World stock markets were mostly lower today despite European leaders finally clinching a deal to prevent Greece going bankrupt.

Stocks down despite Greek deal

World stock markets were mostly lower today despite European leaders finally clinching a deal to prevent Greece going bankrupt.

Benchmark oil hovered near 105 US dollars per barrel while the dollar fell against the euro but rose against the yen.

Shares in Europe opened lower, just hours after leaders reached an agreement on a financial rescue package for Greece, which is teetering on the brink of a major debt default.

Britain’s FTSE 100 fell 0.4% to 5,923.93, Germany’s DAX lost 0.3 % to 6,927.46 and France’s CAC-40 shed 0.4% to 3,457.23.

But US stock futures advanced after a three-day public holiday. Dow Jones industrial futures were up 0.4% to 12,983 and S&P 500 futures rose 0.3% to 1,364.

Asian shares were mixed earlier in the day. Japan’s Nikkei 225 index closed down 0.2% at 9,463.02, Hong Kong’s Hang Seng rose 0.3% to 21,478.72 and South Korea’s Kospi was nearly unchanged at 2,024.24.

Benchmarks in Taiwan and the Philippines fell while Singapore, Australia and mainland China rose.

Greece urgently needs the €130bn package before it can move ahead with yet another deal to sharply reduce the amount of money Greece owes its private investors. Without the money, Greece will default on its debts, starting on March 20 when a bond repayment is due.

Many observers feel it falls far short of what Greece needs to prevent financial collapse. On top of that, Europe does not have the will or the ability to spend the amount actually required to keep Athens afloat, analysts said.

“Greece is a hopeless case,” said Francis Lun, managing director of Lyncean Holdings in Hong Kong. “I don’t think you should throw good money after bad. It’s a bottomless pit. It doesn’t make sense.”

In Tokyo, a waning yen failed to perk up many of Japan’s big exporters, whose profits increase when the home currency weakens. Panasonic lost 1.9%, Sharp fell 2% and Nintendo fell 1.6%.

Hong Kong-listed China Railway Construction jumped 2.1% on news of China’s decision to accelerate development in its western regions, including about 9,300 miles (15,000km) of railways that will be opened by the end of 2015, the official Xinhua news agency reported.

But oil refiners, airlines and shippers were hurt by rising oil prices.
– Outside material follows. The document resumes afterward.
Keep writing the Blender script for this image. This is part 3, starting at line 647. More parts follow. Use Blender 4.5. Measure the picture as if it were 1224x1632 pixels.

Hong Kong-listed China Petroleum and Chemical Corp, Asia’s biggest oil refiner known as Sinopec, fell 1%. Japanese shipping company Mitsui OSK Lines shed 1.1% and Korean Air Lines plummeted 6.4%.

Mainland Chinese shares in information technology, household appliances, media and entertainment-related companies led the advance.

“The market continued to rise mainly due to the positive news over the weekend with the reduction in bank reserve requirements. Investors expect that monetary policy will not be tight this year,” said Li Jianfeng, an analyst at Caida Securities, based in Shanghai.

China Television Media gained 7.7% while Shanghai Xinhua Media Co added 2.6%, helped by government plans to single out the media and entertainment industries for support in coming years, Mr Li said.

In Australia, strong earnings reports helped set a positive tone. OneSteel, the country’s second-biggest steel maker, jumped 12.3% after releasing a bullish forecast about growth from its mining interests.

Benchmark crude was up 1.49 dollars to 104.73 dollars a barrel in electronic trading on the New York Mercantile Exchange.

The euro jumped to 1.3270 dollars from 1.3159 dollars late on Friday in New York. The dollar rose to 79.63 yen from 79.46 yen.